Reproduce, character for character, the lines below from the first through the one with "from mathutils import Vector, Matrix". Leave pictures out.
* start *
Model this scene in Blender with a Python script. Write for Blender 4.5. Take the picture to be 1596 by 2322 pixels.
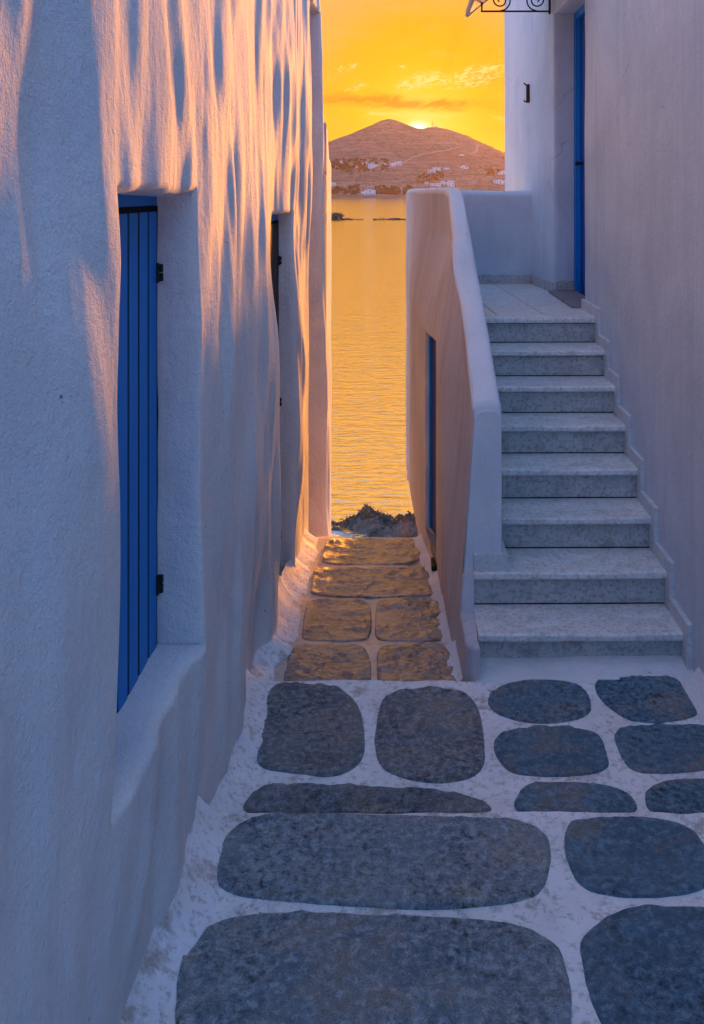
import bpy, bmesh, math, random
import numpy as np
from mathutils import Vector, Matrix

random.seed(7)
for o in list(bpy.data.objects):
    bpy.data.objects.remove(o)
scene = bpy.context.scene
COL = scene.collection
R = math.radians

# ------------------------------------------------------------------ camera
H = 1.944                      # eye height above the middle paving
F = 2100.0                     # focal length in measuring units
cam_d = bpy.data.cameras.new("Camera")
cam = bpy.data.objects.new("Camera", cam_d)
COL.objects.link(cam)
cam.location = (0, 0, H)
cam.rotation_euler = (R(90), 0, 0)
cam_d.sensor_fit = 'VERTICAL'
cam_d.sensor_height = 36.0
cam_d.lens = 36.0 * F / 2321.0
cam_d.shift_x = -112.0 / 2321.0
cam_d.shift_y = -720.5 / 2321.0
cam_d.clip_start = 0.05
cam_d.clip_end = 20000
scene.camera = cam

# ------------------------------------------------------------------ render settings
scene.render.engine = 'CYCLES'
scene.cycles.use_denoising = True
scene.cycles.use_adaptive_sampling = True
scene.cycles.adaptive_threshold = .02
scene.cycles.max_bounces = 8
scene.cycles.diffuse_bounces = 4
scene.cycles.volume_bounces = 1
scene.cycles.sample_clamp_indirect = 6
scene.view_settings.view_transform = 'Standard'
scene.view_settings.look = 'None'
scene.view_settings.gamma = 1
scene.view_settings.exposure = 1.6
scene.view_settings.use_curve_mapping = False

# ------------------------------------------------------------------ node helpers
class NT:
    def __init__(self, tree):
        self.t = tree; self.n = tree.nodes; self.l = tree.links
    def new(self, typ, **kw):
        nd = self.n.new(typ)
        for k, v in kw.items(): setattr(nd, k, v)
        return nd
    def put(self, sock, v):
        if isinstance(v, bpy.types.NodeSocket): self.l.new(v, sock)
        elif v is not None: sock.default_value = v
    def m(self, op, a, b=None, c=None, clamp=False):
        nd = self.new('ShaderNodeMath', operation=op, use_clamp=clamp)
        self.put(nd.inputs[0], a)
        if b is not None: self.put(nd.inputs[1], b)
        if c is not None: self.put(nd.inputs[2], c)
        return nd.outputs[0]
    def vm(self, op, a, b=None):
        nd = self.new('ShaderNodeVectorMath', operation=op)
        self.put(nd.inputs[0], a)
        if b is not None: self.put(nd.inputs[1], b)
        return nd.outputs['Value'] if op in ('DOT_PRODUCT', 'LENGTH') else nd.outputs[0]
    def mix(self, f, a, b, blend='MIX'):
        nd = self.new('ShaderNodeMix', data_type='RGBA', blend_type=blend)
        self.put(nd.inputs[0], f)
        self.put(nd.inputs[6], a if isinstance(a, bpy.types.NodeSocket) else (*a, 1))
        self.put(nd.inputs[7], b if isinstance(b, bpy.types.NodeSocket) else (*b, 1))
        return nd.outputs[2]
    def ramp(self, f, stops, interp='LINEAR'):
        nd = self.new('ShaderNodeValToRGB'); r = nd.color_ramp; r.interpolation = interp
        while len(r.elements) > 1: r.elements.remove(r.elements[-1])
        first = True
        for p, c in stops:
            e = r.elements[0] if first else r.elements.new(p)
            e.position = p; first = False
            e.color = (*c, 1) if not isinstance(c, (int, float)) else (c, c, c, 1)
        self.put(nd.inputs[0], f)
        return nd.outputs[0]
    def noise(self, vec, scale, detail=4, rough=.55, dist=0, dims='3D'):
        nd = self.new('ShaderNodeTexNoise', noise_dimensions=dims)
        if vec is not None: self.put(nd.inputs['Vector'], vec)
        nd.inputs['Scale'].default_value = scale; nd.inputs['Detail'].default_value = detail
        nd.inputs['Roughness'].default_value = rough; nd.inputs['Distortion'].default_value = dist
        return nd.outputs[0]
    def voro(self, vec, scale, feature='F1'):
        nd = self.new('ShaderNodeTexVoronoi', feature=feature)
        self.put(nd.inputs['Vector'], vec); nd.inputs['Scale'].default_value = scale
        return nd.outputs[0]
    def mapping(self, vec, scale=(1, 1, 1), rot=(0, 0, 0), loc=(0, 0, 0)):
        nd = self.new('ShaderNodeMapping')
        self.put(nd.inputs[0], vec)
        nd.inputs['Scale'].default_value = scale; nd.inputs['Rotation'].default_value = rot
        nd.inputs['Location'].default_value = loc
        return nd.outputs[0]
    def maprange(self, v, a, b, c=0, d=1, smooth=False):
        nd = self.new('ShaderNodeMapRange', clamp=True)
        if smooth: nd.interpolation_type = 'SMOOTHSTEP'
        self.put(nd.inputs[0], v)
        for i, x in enumerate((a, b, c, d)): nd.inputs[i + 1].default_value = x
        return nd.outputs[0]
    def gauss(self, v, c, s):      # exp(-((v-c)/s)^2)
        d = self.m('DIVIDE', self.m('SUBTRACT', v, c), s)
        return self.m('EXPONENT', self.m('MULTIPLY', self.m('MULTIPLY', d, d), -1.0))

# ------------------------------------------------------------------ sky + sun
SUN_AZ, SUN_EL = 1.3, 4.25       # where the sun stands over the saddle (degrees right of +Y)
def sdir(az, el):
    az, el = R(az), R(el)
    return Vector((math.sin(az) * math.cos(el), math.cos(az) * math.cos(el), math.sin(el)))
SUN = sdir(SUN_AZ, SUN_EL)

world = bpy.data.worlds.new("World"); scene.world = world; world.use_nodes = True
w = NT(world.node_tree); w.n.clear()
tc = w.new('ShaderNodeTexCoord')
d = w.vm('NORMALIZE', tc.outputs['Generated'])
sep = w.new('ShaderNodeSeparateXYZ'); w.l.new(d, sep.inputs[0])
dx, dy, dz = sep.outputs
el = w.m('MULTIPLY', w.m('ARCSINE', dz), 57.2958)
az = w.m('MULTIPLY', w.m('ARCTAN2', dx, dy), 57.2958)
cosg = w.vm('DOT_PRODUCT', d, tuple(SUN))
gam = w.m('MULTIPLY', w.m('ARCCOSINE', w.m('MINIMUM', cosg, 0.999999)), 57.2958)
g180 = w.m('DIVIDE', gam, 180.0)
base = w.ramp(g180, [
    (0.0, (1.00, .76, .12)), (1.6/180, (1.0, .66, .040)), (4/180, (1.0, .53, .003)), (6.2/180, (1.0, .475, .010)),
    (9/180, (1.0, .46, .115)), (15/180, (1.0, .51, .06)), (26/180, (.98, .49, .11)), (42/180, (.42, .44, .52)),
    (70/180, (.33, .68, 1.36)), (1.0, (.32, .74, 1.50))])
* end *
**Response to this exercise**.
Model this scene in Blender with a Python script. Write for Blender 4.5. Take the picture to be 1596 by 2322 pixels.
import bpy, bmesh, math, random
import numpy as np
from mathutils import Vector, Matrix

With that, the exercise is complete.